Four cornerstones you must have to build your preneed business (part 2 of 2)

Date Published: 
March, 2005
Original Author: 
Samantha Franck
Assurant Preneed, Atlanta, GA
Original Publication: 
ICFM Magazine, March 2005

An effective preneed program takes work.
You need to generate leads in a variety of ways and give your salespeople the incentive to succeed.

In part one we focused on the first two components of a successful preneed program: program planning, monitoring and alignment and counselor recruiting, hiring and training. These components must be established prior to implementing the last two components: lead-generation and lead-management programs and incentive and recognition programs.

Component #3:
Lead generation and management
One hallmark of a successful preneed system is a diverse lead-generation program. If one or two lead-generation sources are successful, by all means continue to implement those tactics, but consider broadening your marketing mix. If your firm is successful now, imagine the potential for added success if you implement additional lead-generation tactics.

A successful preneed program should include the following four lead-generation sources to increase leads, build brand in the community and increase market share:
1.    direct mail
2.    seminars
3.    referrals
4.    family follow-up

Direct Mail. Direct mail is an effective way to promote your preneed program and funeral home and/or cemetery brand to target audiences in your market. While the industry standard response rate for direct mail is 1 percent, a well-researched and executed campaign can garner response rates up to 10 percent.

When selecting a direct mail campaign from your preneed provider or another source, consider the following to increase the response rate:
• Does the mailing include a business reply card?
• Is the call to action clear in the direct mail piece?
• Is there an incentive for consumers to respond?
• Is the funeral home and/or cemetery contact information easy to locate?
• Is the font large enough for seniors to read?
• Does the piece appeal to the diverse age group in your target market?
• Do the photos include pictures of active seniors?
• Is the piece—both the design and marketing copy-appealing?
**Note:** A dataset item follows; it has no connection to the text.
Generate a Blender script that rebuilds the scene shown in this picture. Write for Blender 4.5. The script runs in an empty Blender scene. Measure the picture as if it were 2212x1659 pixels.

Seminars. Seminars are planned community presentations designed to communicate the value and benefit of advanced planning. Seminar topics may include social security, estate taxes, veterans' benefits and legal issues in addition to preplanning and prefunding.

Although presenting the benefits of preneed at your local church or Kiwanis meeting can be successful, your firm can achieve more qualified leads by hosting a seminar because your audience has essentially prequalified itself as viable leads.

Seminars are an effective way to:
• increase the number of leads by sharing the preneed story with a large audience;
• promote your company's brand in a professional and caring manner;
• provide a valuable community service by educating the public on preneed and possibly other important life planning issues; and
• increase your firm's market share cost effectively.

Referrals. Referrals from satisfied customers are often your best leads because they are free and provide immediate contact opportunities. Successful firms use referrals as an ongoing means of generating highly qualified prospects.

When requesting referrals, counselors should simply ask a satisfied customer if any friends, family or business associates could also benefit from this service. This will provide a constant inventory of warm leads. As an incentive, you may also choose to reward referrals with discounts and/or promotional gifts.

Family follow-up. Contacting the family of the deceased within a week of the funeral or burial is one of the most effective ways to secure future business and create additional preneed business. Your company will benefit from family follow-up for a couple of reasons.

First, it ensures that the family was satisfied with the services. If the service did not meet the needs of the family, then it provides you with an opportunity to correct the situation.

Second, you create goodwill for your firm by expanding the family's care beyond the initial service.

Third, you establish the opportunity to secure future at-need business with the family and possibly referrals. The family's positive experience will ensure they consider your funeral home or cemetery when the need arises, and might provide referrals to their family, friends and business associates.

It is essential that the funeral home director or whoever is handling arrangements at the cemetery set the stage for preneed at the conclusion of the at-need arrangement. He or she can introduce the preneed counselor who will be conducting the follow-up, or explain to the family the counselor will be calling them shortly and provide the family with the counselor's business card.

Managing your leads is just as important—if not more important—as generating them. Software programs and training should be available through your preneed provider to help counselors manage and track sales, collect marketing information and follow up with prospects.

Component #4:
Counselor incentive and recognition
Recognition is an important part of any preneed program. Rewarding counselors and managers with incentive trips and programs can boost confidence, morale and loyalty to the funeral home or cemetery. An employee who is recognized and appreciated is more inclined to continue to be successful.

Your preneed provider should be able to help you design incentive and recognition programs for your firm as well as sponsor its own program, whether it's an incentive trip to an attractive, high value destination or a newsletter that acknowledges top performers and provides insight for superior results.

In conclusion, it is important to remember that implementing and developing a successful preneed program is challenging, but every funeral home can achieve success. It requires the consistent application of the basics: program planning, monitoring and alignment; counselor recruiting, hiring and training; lead generation and management programs; and incentive and recognition programs.